This is the second of the three online debates, linked to the QIA report Pursuing Excellence and the recommendations in Digital Nations in the making.
SUPPORTING PUBLIC VALUE POLICIES (Monday 9th-Thursday 12th October)
Recommendations:
No 3. Explore mechanisms for creating regional and sub-regional agencies and e-repositories focusing on support for content development and delivery, pesonalisation and repurposing by ACL in pursuit of skills and regeneration policies.
No 6. Provide seed money for pilot projects into how VCS bodies and Community Grids for Learning could act as trusted intermediaries in promoting take up of DirectGov services in assocation with local councils.
October 11, 2006 at 8:09 am
Proposal 3
I think we need the mechanisms, but I’m not sure about the agencies as I feel that this becomes another level in a complex mix of providers. I would see the way forward in the potential of partnerships and clusters to build on and make more effective use of current capacity by overcoming technical and organisational barriers to collaboration. It is more difficult to build parrtnerships, but the longer view suggests that partnerships that meet needs and support the participants are sustainable and able to respond to changes in Government policy rather better than responses built around individual initiatives.
In the context of the QIA consultation this proposal would need to highlight the contribution such mechanisms would make to organisational development and learner options, but we also need to emphasise learner and community autonomy and purposes in developing, delivering and repurposing content.
October 11, 2006 at 8:17 am
I agree with the proposal and the intention of this proposal and want to go back to building the clusters or partnerships that would make this work. We also need case studies showing why, in some LAs, VCS and community initiatives are already trusted partners and intermediaries and what needs to be done to replicate and build on such developments.
This also raises the implicit question in all of these proposals of how the quality debate informs and supports the wider proposals from the book and whether it is appropriate to adopt/be co-opted by the quality debate and terminology.
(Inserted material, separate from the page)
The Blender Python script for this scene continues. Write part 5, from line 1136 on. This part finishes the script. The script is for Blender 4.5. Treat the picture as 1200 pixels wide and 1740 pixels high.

In this context, we might make more use of the ideas around “public value”, I’ll come back to this later today.
October 12, 2006 at 12:48 pm
I picked up some information on the new league tables for health authorities yesterday and waited to have a look at them today before picking up the theme of public value. It seems clear from the NHS staff and Prime Minister’s Question time that public services, including education, will be judged by criteria that privilege financial management above services and public value. I am not arguing that public bodies shouldn’t be accountable, but it seems somehow wrong that politicians are focussing on this and saying very little about public service and public accountability.
Rather than go on about the background to public value discussion, it might be helpful to those visiting this site to have a quick look at materials in a wiki developed by Fred Garnett and myself, which is starting to explore public value in the context of education – http://publicvalue.pbwiki.com
DEMOS have a range of interesting papers on public value in relation to both culture and science which you can find at http://www.demos.co.uk search on “public value”
The new information on the system to rate Health Care Trusts can be found at – http://news.bbc.co.uk/1/hi/health/6040838.stm and the Healthcare Commission – http://www.healthcarecommission.org.uk/homepage.cfm
The issue for me in adult and community education is not that individuals gain qualifications, but that much of the value of education for individuals, families and the community is not recognised or or capable of being assessed by current audit methods. It is about recognising and valuing what education as process brings to all aspects of social life and avoiding the mistake of simple models of expenditure which still equate low cost with good value.
Ian’s proposals in this debate are particularly useful in raising the issue of public value of community and collaborative actions by public and private bodies. I would like to discuss what could be seen as producing public value in the proposals as well as the more conventional benefits assessed using current methods.